Estrangeirismos: demi-jour, coquette, boudoir, great coat.

Metáforas:
- «quando pinto, quando vou riscando e colorindo as minhas figuras»: designa o ato da escrita.

Comparação:
- com «pintores da Idade Média», que escreviam uma espécie de legendas por baixo das pinturas que pintavam, para que estas fossem mais bem compreendidas – o narrador faz o mesmo e as suas divagações correspondem às suas legendas.

Tom coloquial: «Voltemos ao nosso retrato».

Caracterização pela negativa: «Os olhos pardos e não muito grandes…».

Frases curtas.

Pontuação expressiva:
» frases exclamativas: «Carlos, meu primo… meu irmão!»;
» frases interrogativas: «Pois tu sonhavas?»;
» frases interrompidas pelo uso de reticências: «Tu não morreste…».

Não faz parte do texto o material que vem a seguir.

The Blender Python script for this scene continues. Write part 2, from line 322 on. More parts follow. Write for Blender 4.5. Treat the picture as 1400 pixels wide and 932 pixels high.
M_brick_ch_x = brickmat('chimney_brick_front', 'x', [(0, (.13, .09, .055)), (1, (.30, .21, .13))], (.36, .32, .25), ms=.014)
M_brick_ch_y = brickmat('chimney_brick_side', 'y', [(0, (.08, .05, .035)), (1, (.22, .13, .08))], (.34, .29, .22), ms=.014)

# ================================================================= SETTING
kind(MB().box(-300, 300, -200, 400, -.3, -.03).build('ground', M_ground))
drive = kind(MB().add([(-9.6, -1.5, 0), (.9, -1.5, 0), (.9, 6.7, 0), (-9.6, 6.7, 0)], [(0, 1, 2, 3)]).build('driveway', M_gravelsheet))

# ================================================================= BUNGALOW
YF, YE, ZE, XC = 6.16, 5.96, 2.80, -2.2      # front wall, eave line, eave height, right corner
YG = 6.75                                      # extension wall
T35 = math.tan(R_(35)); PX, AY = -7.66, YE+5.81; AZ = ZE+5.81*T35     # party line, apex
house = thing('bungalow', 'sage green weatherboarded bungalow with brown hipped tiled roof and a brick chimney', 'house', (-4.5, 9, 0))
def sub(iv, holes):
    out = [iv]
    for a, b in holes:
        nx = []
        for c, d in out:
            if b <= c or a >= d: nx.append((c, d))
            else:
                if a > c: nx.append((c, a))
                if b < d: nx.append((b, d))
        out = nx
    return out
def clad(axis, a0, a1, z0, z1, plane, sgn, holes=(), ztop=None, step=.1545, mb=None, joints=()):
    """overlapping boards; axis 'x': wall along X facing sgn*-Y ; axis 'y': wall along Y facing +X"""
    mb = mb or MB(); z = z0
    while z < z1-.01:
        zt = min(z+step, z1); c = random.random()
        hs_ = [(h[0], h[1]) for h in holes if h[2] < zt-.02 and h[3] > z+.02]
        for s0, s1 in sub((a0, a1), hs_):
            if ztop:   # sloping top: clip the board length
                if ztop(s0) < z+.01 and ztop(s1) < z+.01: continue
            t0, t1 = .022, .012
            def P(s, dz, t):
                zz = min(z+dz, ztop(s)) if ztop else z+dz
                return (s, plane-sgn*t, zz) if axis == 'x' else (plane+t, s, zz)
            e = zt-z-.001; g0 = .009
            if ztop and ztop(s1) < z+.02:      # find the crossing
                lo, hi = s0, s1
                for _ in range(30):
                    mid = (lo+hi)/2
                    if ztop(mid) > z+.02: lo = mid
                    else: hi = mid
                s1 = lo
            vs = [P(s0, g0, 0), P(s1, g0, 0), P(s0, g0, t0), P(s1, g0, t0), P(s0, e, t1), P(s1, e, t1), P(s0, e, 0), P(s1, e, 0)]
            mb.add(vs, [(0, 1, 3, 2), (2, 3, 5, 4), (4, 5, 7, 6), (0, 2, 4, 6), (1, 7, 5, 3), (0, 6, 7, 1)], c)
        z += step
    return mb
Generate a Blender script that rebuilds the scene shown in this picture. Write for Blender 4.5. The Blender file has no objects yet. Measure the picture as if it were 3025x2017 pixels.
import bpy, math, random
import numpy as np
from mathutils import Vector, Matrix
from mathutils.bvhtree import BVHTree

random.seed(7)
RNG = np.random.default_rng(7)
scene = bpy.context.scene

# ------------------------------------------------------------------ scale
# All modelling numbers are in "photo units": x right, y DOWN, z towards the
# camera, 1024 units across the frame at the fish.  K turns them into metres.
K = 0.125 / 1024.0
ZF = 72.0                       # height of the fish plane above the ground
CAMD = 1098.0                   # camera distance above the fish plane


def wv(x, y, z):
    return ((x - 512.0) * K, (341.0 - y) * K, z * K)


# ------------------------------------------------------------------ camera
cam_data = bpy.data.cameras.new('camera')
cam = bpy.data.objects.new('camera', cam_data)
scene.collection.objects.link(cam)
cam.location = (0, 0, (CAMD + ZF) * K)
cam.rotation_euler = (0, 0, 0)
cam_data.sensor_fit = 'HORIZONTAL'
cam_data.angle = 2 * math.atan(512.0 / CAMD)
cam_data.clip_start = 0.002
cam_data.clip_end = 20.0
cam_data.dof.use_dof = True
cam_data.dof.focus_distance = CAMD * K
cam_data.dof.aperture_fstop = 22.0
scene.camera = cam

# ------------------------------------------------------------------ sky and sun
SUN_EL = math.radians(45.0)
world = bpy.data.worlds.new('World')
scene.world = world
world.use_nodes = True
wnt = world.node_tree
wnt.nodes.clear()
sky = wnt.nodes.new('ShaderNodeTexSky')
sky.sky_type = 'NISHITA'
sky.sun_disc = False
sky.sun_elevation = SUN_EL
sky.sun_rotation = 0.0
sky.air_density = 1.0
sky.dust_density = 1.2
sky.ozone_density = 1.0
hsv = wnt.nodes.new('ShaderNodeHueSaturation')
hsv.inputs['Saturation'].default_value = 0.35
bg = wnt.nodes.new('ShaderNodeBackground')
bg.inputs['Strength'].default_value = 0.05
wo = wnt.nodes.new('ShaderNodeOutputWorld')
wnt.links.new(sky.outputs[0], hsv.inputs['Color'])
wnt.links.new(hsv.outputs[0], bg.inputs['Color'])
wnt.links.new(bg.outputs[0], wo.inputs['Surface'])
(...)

Vocativos: «Carlos, Carlos!».

Os últimos recursos referidos estão presentes, neste capítulo, de forma a recriar a linguagem oral e, simultaneamente, sugerir o estado de espírito de Joaninha, colhida de surpresa pelo inesperado encontro com o primo.

Mistura da cultura erudita e popular: por um lado, faz-se uso de formas de relacionamento informal com o interlocutor e, por outro, recorre a referências artísticas que só o leitor culto acompanha: o teatro, a pintura, a escultura.

Digressão: «Uniforme tão militar, tão nacional, tão caro a nossas recordações – que essas gentes, prostituidoras de quanto havia nobre, popular e respeitado nesta terra, proscreveram do exército… por muito português de mais talvez! deram-lhe baixa para os beleguins da alfândega, reformaram-no em uniforme da bicha!».

Coloquialidade: «Não pude resistir a esta reflexão: as amáveis leitoras me perdoem por interromper com ela o meu retrato».